Fair fa ya honest, sonsie face, Great Chieftain o’ the pudding race!
Frequently Asked Questions
Frequently-asked questions about Gladstone's annual Robbie Burns Memorial Supper & Poetry Slam.
Fair fa ya honest sonsie face, Great Chieftain o’ the pudding race!
Welcome to the internet home of the 15th Annual Robbie Burns Memorial Supper & Poetry Slam. Our once-a-year invitational literary dinner for men will host its fifteenth edition on Saturday, January 30, 2010.
Make plans to join us for an event the Bernardsville News called “an all-out event… a men’s-night-out to share good camaraderie, whiskey and cigars.”
Whether you’re an old hand at this or are attending for the first time, please take a tour of the site and book your seat on the page provided. Seats are limited.
Hope we’ll see you on the 30th!
How long has this been going on?
Formal Burns Night gatherings belong to a 200 year-old literary tradition that is celebrated annually throughout the English-speaking world.
Our local event began with five friends who gathered in a saloon in Gladstone in 1996.
Somebody reckoned that when the barkeep didn’t throw us out, we could probably do it again the next year and invite more guys. Funny how manly logic so often prevails.
There’s been a lot of poetry and some pretty decent single-malt under the bilges since then.
Why was I invited to this thing?
Somebody you know thinks that you’re literate. Entertaining. Maybe even a good sport. They’ve been to this event before and figure you can hold your liquor as well as any of us.
Or maybe they’re counting on tapping you as a “Designated Driver.”
Either way, you’re in good company: we’ve got doctors, lawyers and Indian chiefs. Clergymen, publicans, scholars and academics. Bankers, brokers, cops and consultants. And a few other thirsty rascals that defy classification. Salesmen, maybe. Or engineers.
But every last one of them is counting on you to raise the collective IQ a few points. So don’t let us down, eh?
Do I really have to stand up in front of a bunch of guys and read?
Yes. We have just one rule that makes this event work year after year: every man who drinks with us, reads with us. But fear not: whisky emboldens.
Poems are strictly BYO and some guys go to the library weeks ahead of time and give their selections a lot of thought.
Others prefer to leave matters to chance, as it’s a safe bet that somebody will lend you a book when your turn comes around. Note however that lent books are full of archaic Scots’ brogue and leave you few rhyming options for “Nantucket.”

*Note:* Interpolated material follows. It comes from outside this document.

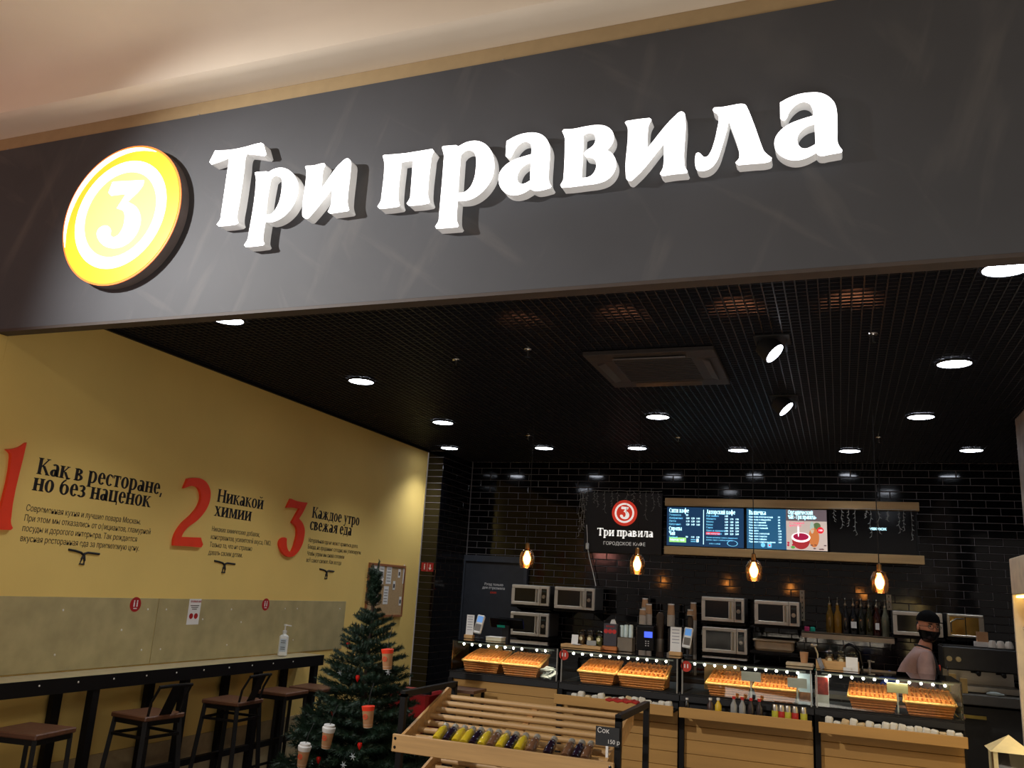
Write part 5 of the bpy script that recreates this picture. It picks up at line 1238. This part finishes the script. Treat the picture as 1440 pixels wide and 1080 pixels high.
t = thing('chalk_sign', 'small black chalk sign clipped on the rack beside the juice bottles', 'sign', (at(855, 1036, Y=4.2).x, 4.19, .945))
MB().box((0, 0, .10), (.115, .006, .085)).build('board', mat('chalk_black', (34, 36, 38), .6), t)
MB().box((.0, .0, .028), (.012, .010, .06)).build('clip', M_WHITE, t)
text('chalk_text', 'Сок', .032, FRONT, (-.05, -.0035, .115), M_PAPER, t); text('chalk_text', '150 р', .026, FRONT, (0.0, -.0035, .07), M_PAPER, t)
t = thing('red_cloth', 'red cloth lying over the back corner of the wooden rack', 'cloth', (-1.15, 4.68, 1.128))
m = MB()
for j in range(7): m.box((-.07+.025*j, .0, .006+.003*(j % 2)), (.03, .10-.008*abs(j-3), .012), Matrix.Rotation(.2*(-1)**j, 3, 'Y'), bev=.003)
t.location = (-1.15, 4.86, 1.128); m.build('cloth', mat('red_cloth', (170, 34, 20), .8), t)
# goods on the lower shelf
for j in range(8):
    o = dup(prot['y' if j % 2 else 'b'], (-2.05+.09*j, 4.180, .632), None, ('yellow' if j % 2 else 'brown') + ' juice bottle on the second rack shelf, ' + ORD[j] + ' counted from the fir tree', 'small juice bottles on the second rack shelf')

# things between tree and counter
t = thing('red_bin', 'red plastic bin in a black steel frame behind the fir tree', 'bin', (at(584, 1000, Y=6.2).x, 6.2, 0))
MB().box((0, 0, .45), (.34, .3, .9), bev=.02).build('bin', mat('red_plastic', (150, 20, 22), .4), t)
MB().box((0, -.16, .45), (.03, .02, .9)).box((0, -.16, .91), (.40, .02, .03)).build('frame', M_STEELB, t)
t = thing('side_stand', 'small black steel stand with wooden shelf beside the first counter unit', 'stand', (at(652, 975, Y=5.98).x, 5.98, 0))
for sx in (-1, 1):
    for sy in (-1, 1): MB().box((sx*.11, sy*.1, .48), (.02, .02, .96)).build('leg', M_STEELB, t)
MB().box((0, 0, .965), (.26, .24, .02)).build('top', M_DWOOD, t); MB().box((0, 0, .82), (.22, .2, .015)).build('shelf', M_WOOD, t)

# ------------------------------------------------------------------ artificial fir tree
TX, TY = -2.97, 5.2
tree = thing('fir_tree', 'dark green artificial fir tree hung with paper cups beside the stools', 'tree', (TX, TY, 0))
MB().tube([(0, 0, .02), (0, 0, .9), (0, 0, 1.6)], [.025, .02, .008], 10).build('trunk', M_BARK, tree)
for k in range(3):
    a_ = k*2*PI/3; MB().bar((0, 0, .06), (.25*math.cos(a_), .25*math.sin(a_), .015), .03).build('foot', M_STEELB, tree)
def brush(seed, n=210):
    r = random.Random(seed); m = bmesh.new()
    axes = [((0, 0, 0), (1, 0, .12))]
    for s in (.35, .5, .65, .8):
        for d in (-1, 1): axes.append(((s, 0, .12*s), (s+.26*(1.15-s)+.05, d*.34*(1.15-s), .12*s+.05)))
    for i, (p, q) in enumerate(axes):
        p, q = Vector(p), Vector(q); L = (q-p); cnt = n if i == 0 else int(n*.30)
        for k in range(cnt):
            f = r.uniform(.12 if i == 0 else .0, 1); c = p+L*f; a_ = r.uniform(0, 2*PI)
            dd = L.normalized(); u = dd.orthogonal().normalized(); v = dd.cross(u)
            nd = (u*math.cos(a_)+v*math.sin(a_))*.9+dd*.75; nd.normalize(); ln = r.uniform(.075, .12)
            sd = nd.cross(dd).normalized()*.008
            m.faces.new([m.verts.new(c-sd), m.verts.new(c+sd), m.verts.new(c+nd*ln)])
        c0_, c1_ = p, q; u = Vector((0, 0, .006)); v = Vector((0, .006, 0))
        m.faces.new([m.verts.new(c0_+u), m.verts.new(c0_-u), m.verts.new(c1_)]); m.faces.new([m.verts.new(c0_+v), m.verts.new(c0_-v), m.verts.new(c1_)])
    me = bpy.data.meshes.new('branch'); m.to_mesh(me); m.free(); me.materials.append(M_NEEDLE); return me
BR = [brush(s) for s in (1, 2, 3, 4)]
r = random.Random(31); nb = 0
z = .28
while z < 1.72:
    rad = (.60*(1.74-z)/1.45 if z < 1.42 else .085*(1.86-z)/.44+.01); cnt = int(6+9*(1.8-z)/1.5)
    for k in range(cnt):
        a_ = 2*PI*(k+r.random()*.6)/cnt+z*9; ln = rad*r.uniform(.82, 1.08)+.03
        b_ = link('branch', BR[nb % 4], tree, (.0, 0, z+r.uniform(-.02, .02))); b_.rotation_euler = (r.uniform(-.3, .3), -.30+.25*(1.8-z)/1.5*r.uniform(.4, 1)-(.5 if z > 1.5 else 0), a_)
        sc = max(ln*.92, .09); b_.scale = (sc, max(sc*.85, .16), max(sc*.9, .24 if z < 1.4 else .17)); nb += 1
    z += .058+.02*(1.7-z)/1.5
for k in range(5):
    b_ = link('branch', BR[k % 4], tree, (0, 0, 1.50+.03*k)); b_.rotation_euler = (k*1.2, -1.42-.03*k, k*1.3); b_.scale = (.22, .10, .12)
def orn(x, y, yy): return at(x, y, Y=yy)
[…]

Gut it out, buddy. You’re among friends.
What sorts of poets will I hear?
Mostly dead ones. Although sometimes we get guys who stand up in the dark and say “I wrote this.”
After the Scottish dialect poems of Robert Burns, you’re as likely to hear Longfellow or Kipling or Robert Service. Jim Dickey and Robert Frost. Yeats and Keats, Jake and Elwood Blues. Rarely ever Emily Dickinson.
And it’s a rare event where somebody doesn’t regale us with a bit of limmerick or some barroom doggeral. Reading poetry should hardly qualify a man as an aesthete.
What we find worthy is most anything that has the brilliance of truth and sounds good spoken aloud. Burns would approve, don’t you think?
Why aren’t women invited?
Nobody remembers. We must’ve had a good reason to make this a stag event the first year or two. But why deny the Fair Sex now?
Surely, it isn’t the copious cigar smoke, the barroom badinage, or our single-minded absorption with brown potlikker and forlorn Highland hamlets?
Maybe it’s the skreeling of bagpipes and the happy mayhem of masculine amusement. Is there any woman alive who could make herself heard above such a din? (Present wives excepted, Hon.)
Nah. It’s gotta be the Haggis-breath.